Denver Broncos: Wes Welker, wide receiver #83


Holy blue eyes, Batman. Try to see past that helmet because those are some beautiful baby blues. This guy’s totally leading man material – we’re talking, he could be the next Superman, with those baby blues and sharp features. Fitting, this all-American boy is from Oklahoma City, where he started a foundation to help at-risk youth. (Wouldn’t it make more sense if Peyton yelled “Okie!” then? Wild!) He just joined the Broncos this season. I’m sure that had to do with his abilities as a “return specialist,” but it makes for nice Super Bowl viewing just the same!

Seattle Seahawks: Richard Sherman, cornerback #25


The only thing more distracting than Wes’s baby blues is Richard’s deep, dark eyes. And wild Medusa locks – dreds seem to be the look in football these days, and Richard wears his well. He’s got a bigger-than-life personality, and a smile to match.
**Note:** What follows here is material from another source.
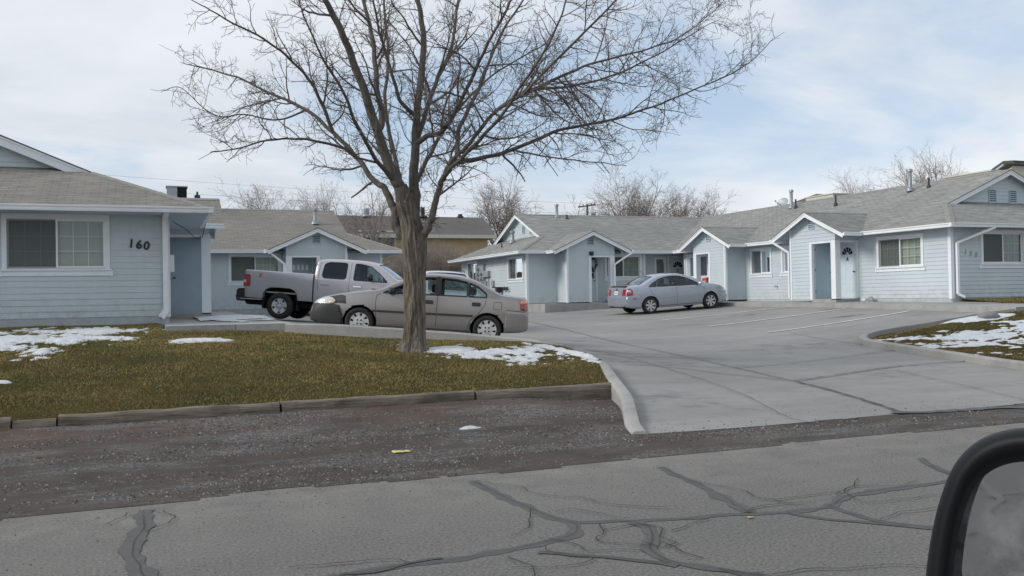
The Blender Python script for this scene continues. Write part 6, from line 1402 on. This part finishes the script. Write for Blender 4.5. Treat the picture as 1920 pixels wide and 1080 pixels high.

Sure, as part of the Legion of Boom he must be a tough-guy on the field, but look at that grin. This is clearly a guy who knows how to laugh and have fun!

Since Wes is offense and Richard is defense, they’ll be on the field at the same time. Lucky us, ladies!

Advantage: tie

Leading Men

These two guys already got highlighted as hotties for the championship games. Let’s look at how they stack up against each other.

Eric Decker, wide receiver #87

NFL: Houston Texans at Denver Broncos

He of the cowboy good looks… or model good looks… or Hollywood good looks… Aw, heck, he’s just good-looking. If Wes Welker doesn’t want to take the part of Superman, Eric can pick it up, brown eyes notwithstanding. What a hunk!

Kam Chancellor, strong safety #31

Seahawks Chancellor Football

Kam’s still a cutie. He may be part of the Legion of Boom, too, but those soulful brown eyes remind us he’s got a heart of gold. He’s the kind of guy you don’t mind introducing to Mom. But for hottie factor… Well, sorry, Kam, but Eric’s got that whole Hollywood-cowboy-model thing going on.

Advantage: Broncos

So, ladies, this is going to be a good matchup for the Super Bowl. You’ve got wild personalities, Hollywood leading men, and even a couple softies. Suddenly it can’t be Super Bowl Sunday fast enough, right?